After all, what does the volume of someone’s voice say about them as a person and the type of romantic partner they’ll be?

Absolutely nothing.

It’s the implications of being “loud” or “soft-spoken” that tell the real story.

So, what is the obsession with women and softer voices? It’s a question I’ve been asking myself since my grandmother told me to keep it down, outside, all those years ago.

Essentially, there is power associated with the volume and tone of your voice. When someone describes a person as having a “booming” voice, you imagine that person, usually a man, standing in front of a crowd of people, commanding their attention. If a woman has a booming, loud voice, we imagine her yelling, nagging, talking too much, being too opinionated.

A woman with a softer voice is easier to swallow. I’m willing to argue that soft-spoken alludes to more than just tone but also an unwillingness to express her opinion at all.

But let me be clear here, there’s nothing wrong with having a naturally softer tone. There are some women who are born with those voices.

And then there are others who adopt that way of speaking in an attempt to please men.

I just completed Jane Fonda’s autobiography, My Life So Far. And it’s fully of gems. But one of things that stood out to me the most, came toward the end of the work, when she talks about her reaction to feminist psychologist Carol Gilligan’s work. In the introduction to her book, In a Different Voice, Gilligan explores the ways in which women choose to communicate, in using their voices and remaining completely silent.
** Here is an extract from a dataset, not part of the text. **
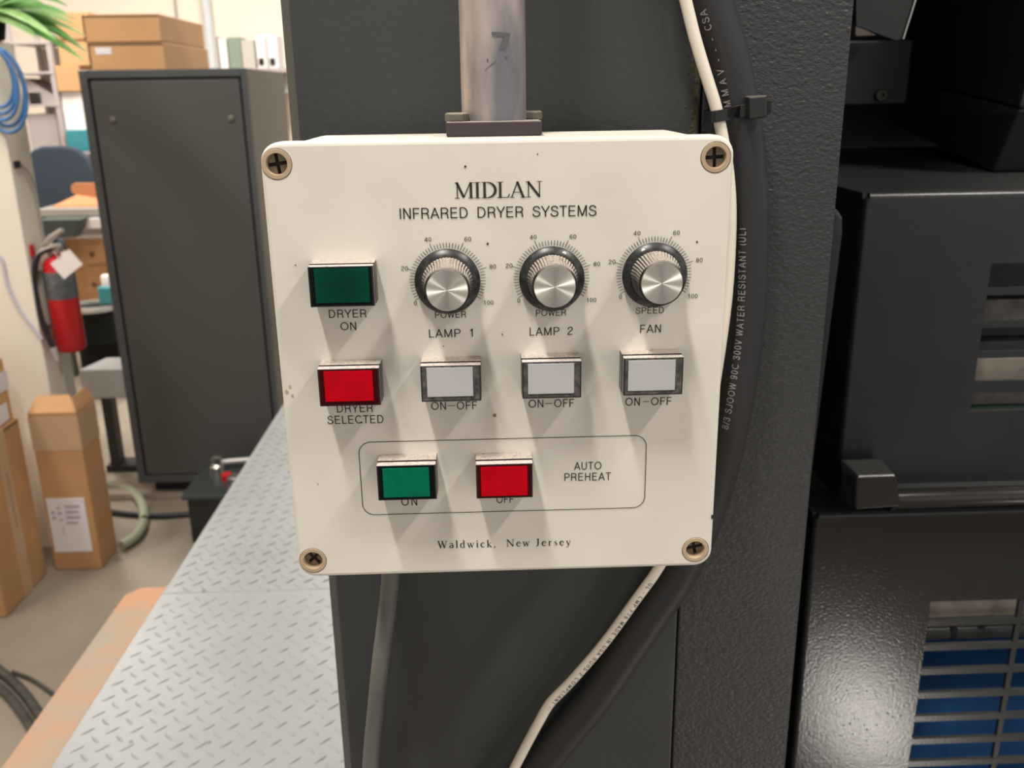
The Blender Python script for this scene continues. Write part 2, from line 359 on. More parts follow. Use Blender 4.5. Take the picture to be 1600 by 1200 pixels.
def serif(txt, sp):
    vs = []; fs = []; x = 0
    for ch in txt:
        st, adv = SER[ch]
        for pts, ws in st:
            P = [Vector((p[0], p[1])) for p in pts]; n0 = len(vs)
            for i, p in enumerate(P):
                d = (P[min(i+1, len(P)-1)] - P[max(i-1, 0)]).normalized(); nn = Vector((-d.y, d.x))*ws[i]/2
                vs += [(x+p.x+nn.x, p.y+nn.y), (x+p.x-nn.x, p.y-nn.y)]
            fs += [(n0+2*i, n0+2*i+1, n0+2*i+3, n0+2*i+2) for i in range(len(P)-1)]
        x += adv + sp
    return vs, fs
PY = -.0002      # print lies a hair in front of the lid face
def printed(vf, u0, v0, u1, v1, cap, caph=1.0, name='lettering', parent=None, label=None):
    a, b, c = at(u0, v0, Y=0), at(u1, v1, Y=0), at(u0, v0-cap, Y=0)
    vs, fs = vf; mn = min(x for x, y in vs); mx = max(x for x, y in vs)
    k = (b.x-a.x)/(mx-mn); h = (c.z-a.z)/caph; z = (a.z+b.z)/2; sl = (b.z-a.z)/(b.x-a.x)*.5
    M_ = MB(); M_.add([(a.x+(x-mn)*k, PY, z+y*h+((x-mn)*k-(b.x-a.x)/2)*sl) for x, y in vs], fs)
    o = M_.build(name, ink, parent)
    if label: o['label'] = label
    return o

# ================================================================== THE SETTING
MB().box(-5, 4, -3.5, 9, FL-.1, FL).build('floor', conc)['kind'] = 'structure'
MB().box(-5, 4, 7.6, 7.7, FL, CE).build('wall_back', wallm)['kind'] = 'structure'
MB().box(-5.1, -5, -3.5, 7.7, FL, CE).build('wall_left', wallm)['kind'] = 'structure'
MB().box(-5.1, 4, -3.5, 7.7, CE, CE+.1).build('ceiling', ceilm)['kind'] = 'structure'

# ================================================================== MACHINE (press) on the right
# column behind the control box: cover plate and rough frame
mc = thing('machine_column', (.04, .13, FL), 'tall charcoal textured steel column of the machine behind the white control box', 'machine frame')
MB().prism_z([(-.1035, .150), (-.1035, .1375), (-.0975, .130), (.1055, .130), (.1055, .150)], FL, CE).build('cover_plate', paint_l, mc, bevel=.001, seg=2)
tag(MB().box(.107, .1812, .1335, .60, FL, CE).build('side_frame', paint_r, mc, bevel=.0012), 'coarse orange-peel painted strip right of the seam')
MB().box(-.1015, .107, .150, .60, FL, CE).build('rear_body', paint, mc)
g = MB()
random.seed(3)
for k in range(46):      # grime bead along the cover plate's right edge
    zz = .086 + .055*random.random()**1.2; xx = .1045 - .010*random.random()*random.random()
    g.lathe([(.0002, .0), (.0006+.0005*random.random(), .0002), (.0002, .0009)], (xx, .1303, zz), 'y', 6)
g2 = []
for k in range(24):
    g2.append((.1043, .205 - .135*k/23))
for k in range(23, -1, -1):
    g2.append((.1043-.0028*(1-abs(k-15)/18)*(.5+random.random())-.0004, .205-.135*k/23))
g.prism_y(g2, .1297, .1302)
tag(g.build('grime', grime, mc), 'greenish grime along the seam edge', kind='stuff')
# sloped guard lip right of the column
gl = MB()
p0, p1, p2 = at(1318, 365, Y=.235), at(1262, 800, Y=.235), at(1304, 322, Y=.235)
gl.prism_y([(.186, -1.2), (p1.x-.001, -1.2), (p1.x, p1.z), (p0.x, p0.z), (p0.x-.001, p0.z+.010), (p0.x-.005, p0.z+.016), (p0.x-.012, p0.z+.018), (.186, p0.z+.018)], .235, .252)
tag(gl.build('guard_lip', coverm, bevel=.003, seg=3), 'narrow rounded dark guard lip standing right beside the textured machine column', 'guard')

# rear body of the press, dark
rb = thing('press_body', (.8, 1.0, FL), 'black press body filling the gap behind the two dark covers', 'machine')
MB().box(.186, 2.2, .95, 1.2, FL, CE).build('rear_panel', blackm, rb)
MB().box(.1865, .215, .55, .95, FL, CE).build('side_wall', darkm, rb)

# ---- upper cover
YC = .35
x0 = at(1348, 430, Y=YC).x; zt = at(1475, 309, Y=YC).z; zb = at(1450, 771, Y=YC).z; xr = .80
slots = []
for (ul, va, vb) in ((1548, 411, 450), (1541, 461, 501), (1532, 512, 549), (1524, 559, 595), (1516, 613, 641)):
    slots.append((at(ul, (va+vb)/2, Y=YC).x, at(1575, va, Y=YC).z, at(1575, vb, Y=YC).z))
uc = thing('slotted_upper_cover', (x0, YC, zb), 'dark grey upper machine cover with five horizontal slots', 'machine cover')
xs = sum(s[0] for s in slots)/len(slots); xe = xs+.22
c = MB()
c.box(x0, xs, YC, YC+.004, zb, zt); c.box(xe, xr, YC, YC+.004, zb, zt)
zz = zt
for s in slots:
    c.box(xs, xe, YC, YC+.004, s[1], zz); zz = s[2]
c.box(xs, xe, YC, YC+.004, zb, zz)
c.build('front_sheet', coverm, uc)
c = MB()
rr = .0045
for i in range(6):     # rolled edge along the top and the left side
    a, b = pi/2*i/6, pi/2*(i+1)/6
    c.add([(x0, YC+rr-rr*cos(a), zt+rr*sin(a)), (xr, YC+rr-rr*cos(a), zt+rr*sin(a)), (xr, YC+rr-rr*cos(b), zt+rr*sin(b)), (x0, YC+rr-rr*cos(b), zt+rr*sin(b))], [(0, 1, 2, 3)])
    c.add([(x0-rr*sin(a), YC+rr-rr*cos(a), zb), (x0-rr*sin(a), YC+rr-rr*cos(a), zt), (x0-rr*sin(b), YC+rr-rr*cos(b), zt), (x0-rr*sin(b), YC+rr-rr*cos(b), zb)], [(0, 1, 2, 3)])
c.build('rolled_edge', coverm, uc, smooth=True)
c = MB(); c.box(x0-rr, xr, YC+rr, .90, zt+rr-.003, zt+rr); c.build('top_sheet', coverm, uc)
c = MB(); c.box(x0-rr, x0-rr+.003, YC+rr, .80, zb, zt+rr-.003); c.build('side_sheet', coverm, uc)
# things behind the slots
def rod(name, m_, px, v0, v1, Y, label, cat, group=None, x1=.78, x_start=None):
    za, zb_ = at(1575, v0, Y=Y).z, at(1575, v1, Y=Y).z; r = abs(za-zb_)/2; xx = x_start if x_start is not None else at(px, (v0+v1)/2, Y=Y).x
    o = MB().lathe([(r*.98, 0), (r, .002), (r, x1-xx-.002), (r*.98, x1-xx)], (xx, Y+r, (za+zb_)/2), 'x', 24).build(name, m_, smooth=True)
    return tag(o, label, cat, group)
def plate(name, m_, v0, v1, Y, label, cat, xx=None, d=.02):
    za, zb_ = at(1575, v0, Y=Y).z, at(1575, v1, Y=Y).z; xx = xx if xx is not None else xs-.05
    return tag(MB().box(xx, .78, Y, Y+d, zb_, za).build(name, m_, bevel=.001), label, cat)
plate('roller_guide', rollg, 467, 500, .385, 'brownish grey steel bar behind the second cover slot', 'bar')
plate('dark_crossbar', rolld, 533, 556, .385, 'dark crossbar behind the bottom of the third cover slot', 'bar')
plate('pale_crossbar', rollm, 559, 600, .385, 'pale speckled bar behind the fourth cover slot', 'bar')
plate('steel_strip', rollg, 606, 632, .39, 'grey steel strip at the top of the lowest cover slot', 'bar')
plate('green_casting', greenm, 636, 652, .385, 'dark green casting at the bottom of the lowest cover slot', 'machine part')

# ---- latch block and hinge rod between covers
YL = .315
lb = thing('latch_block', at(1370, 800, Y=YL), 'black glossy chamfered latch block on the hinge rod between the covers', 'latch')
a, b, c_, d_ = at(1338, 797, Y=YL), at(1408, 792, Y=YL), at(1401, 742, Y=YL), at(1339, 744, Y=YL)
y2 = YL+.024; tz = at(1355, 716, Y=y2).z
l = MB()
l.add([a, b, c_, d_, (a.x-.010, YL+.012, a.z+.004), (b.x, y2, b.z), (c_.x-.002, y2, tz), (d_.x-.006, y2, tz), (a.x-.010, y2+.012, a.z+.004), (d_.x-.008, YL+.012, d_.z-.002)],
      [(0, 1, 2, 3), (3, 2, 6, 7), (1, 5, 6, 2), (0, 3, 9, 4), (3, 7, 9), (0, 4, 8, 5, 1), (5, 8, 7, 6), (4, 9, 7, 8)])
l.build('block', mat('latch_black', (.016, .015, .015), .22, bump=.05, bscale=300), lb, bevel=.0018, seg=3)
rz = at(1500, 783, Y=YL+.01).z; rr_ = abs(at(1500, 769, Y=YL+.01).z-at(1500, 797, Y=YL+.01).z)/2
rodm = mat('rod_black', (.03, .028, .027), .25, .3)
MB().lathe([(rr_*.9, 0), (rr_, .001), (rr_, .46), (rr_*.9, .461)], (b.x-.004, YL+.01+rr_, rz), 'x', 28).build('hinge_rod', rodm, lb, smooth=True)
MB().lathe([(rr_*1.25, 0), (rr_*1.25, .0035)], (b.x-.003, YL+.01+rr_, rz), 'x', 28).build('collar', darkm, lb, smooth=True)
MB().box(x0+.02, .70, YL+.012+rr_*1.6, YC-.0005, rz-.006, rz+.006).build('hinge_leaf', coverm, lb)

# ---- lower guard with grille
x1_ = at(1278, 830, Y=YC).x; zt2 = at(1440, 806, Y=YC).z; zb2 = FL+.05
lg = thing('lower_guard', (x1_, YC, FL), 'dark lower machine guard with a rectangular grille window', 'machine guard')
rows = [(939, 966, 1455), (977, 1004, 1448), (1013, 1041, 1440), (1050, 1079, 1434), (1088, 1116, 1427), (1125, 1153, 1420), (1161, 1189, 1414)]
zs = [(at(1500, va, Y=YC).z, at(1500, vb, Y=YC).z) for va, vb, _ in rows]
pit = (zs[0][0]-zs[-1][0])/6; op = sum(q[0]-q[1] for q in zs)/7
gx0 = at(1448, 985, Y=YC).x; gb0, gb1 = at(1586, 985, Y=YC).x-.0, at(1594, 985, Y=YC).x; cw = gb0-gx0; NC = 3; NR = 10
gx1 = gx0 + NC*cw + (NC-1)*(gb1-gb0); gz0 = zs[0][0]; gz1 = gz0-(NR-1)*pit-op
f_ = MB()
f_.box(x1_, gx0, YC, YC+.004, zb2, zt2); f_.box(gx1, xr, YC, YC+.004, zb2, zt2)
f_.box(gx0, gx1, YC, YC+.004, gz0, zt2); f_.box(gx0, gx1, YC, YC+.004, zb2, gz1)
f_.build('front_sheet', guardm, lg)
c = MB()
for i in range(6):
    a, b = pi/2*i/6, pi/2*(i+1)/6
    c.add([(x1_, YC+rr-rr*cos(a), zt2+rr*sin(a)), (xr, YC+rr-rr*cos(a), zt2+rr*sin(a)), (xr, YC+rr-rr*cos(b), zt2+rr*sin(b)), (x1_, YC+rr-rr*cos(b), zt2+rr*sin(b))], [(0, 1, 2, 3)])
    c.add([(x1_-rr*sin(a), YC+rr-rr*cos(a), zb2), (x1_-rr*sin(a), YC+rr-rr*cos(a), zt2), (x1_-rr*sin(b), YC+rr-rr*cos(b), zt2), (x1_-rr*sin(b), YC+rr-rr*cos(b), zb2)], [(0, 1, 2, 3)])
c.build('rolled_edge', coverm, lg, smooth=True)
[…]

She talks about women feeling things but not speaking them. She writes:

“Women’s choices not to speak or rather to dissociate themselves from what they themselves are saying can be deliberate or unwitting, consciously chosen or enacted through the body by narrowing the passages connecting the vote with breath and sound, by keeping the voice high in the head so that it does not carry the depths of human feelings or a mix of feelings and thoughts or by changing voice, shifting to a more guarded or impersonal register or key. Choices not to speak are often well-intentioned and psychologically protective, motivated by concern for people’s feelings and by an awareness of the realities of one’s own and others’ lives. And yet by restricting their voices, many women are wittingly or unwittingly perpetuating a male-voiced civilization and an order of living that is founded on the disconnection from women.”
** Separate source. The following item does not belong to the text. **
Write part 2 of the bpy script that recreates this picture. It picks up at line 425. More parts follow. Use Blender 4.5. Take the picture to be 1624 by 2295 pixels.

I read that and Jane Fonda read that and thought about the ways in which making the voice higher or remaining completely silent had played a part in our lives. For me, I know I raise my voice particularly high when I ask someone, man or woman, for a favor. My voice is naturally deep so I can hear myself doing it. I don’t want him or her to interpret my request as a demand or command. And even though I rarely ask people to do things that are outlandish or exceptionally inconvenient, I make my voice higher because perhaps I want them to take pity on me, feel compelled to help. In my mind I know the request is reasonable but my voice conveys something different.

Jane Fonda says she’s able to track her growth and development as a woman in relation to when her voice began to drop. And she’s not talking about pre and post puberty. She’s talking about when she was already a full grown woman. Amazing.

I mentioned earlier that soft-spoken might mean unspoken. Every woman knows what it means to bite her tongue to save a man’s ego.

Just the other day, my sister posted a meme on Facebook:

Screen Shot 2016-04-19 at 5.52.52 PM

I’ve watched my mother do it with my father. I did it too much in a past relationship and now I think I’ve found a good balance. And like Gilligan said, it’s a noble practice, attempting not to hurt the ones you love.

But there’s a flip side to it. Constantly silencing yourself for the sake of a man’s feelings can leave you voiceless. It happens quite often, actually. And y’all it’s dangerous for men to be the only ones speaking, the only ones heard, in relationships, in business, in society.

Any man who’s truly interested in knowing and loving a woman, in her entirety, better be prepared for her to speak up. And it might not always be soft.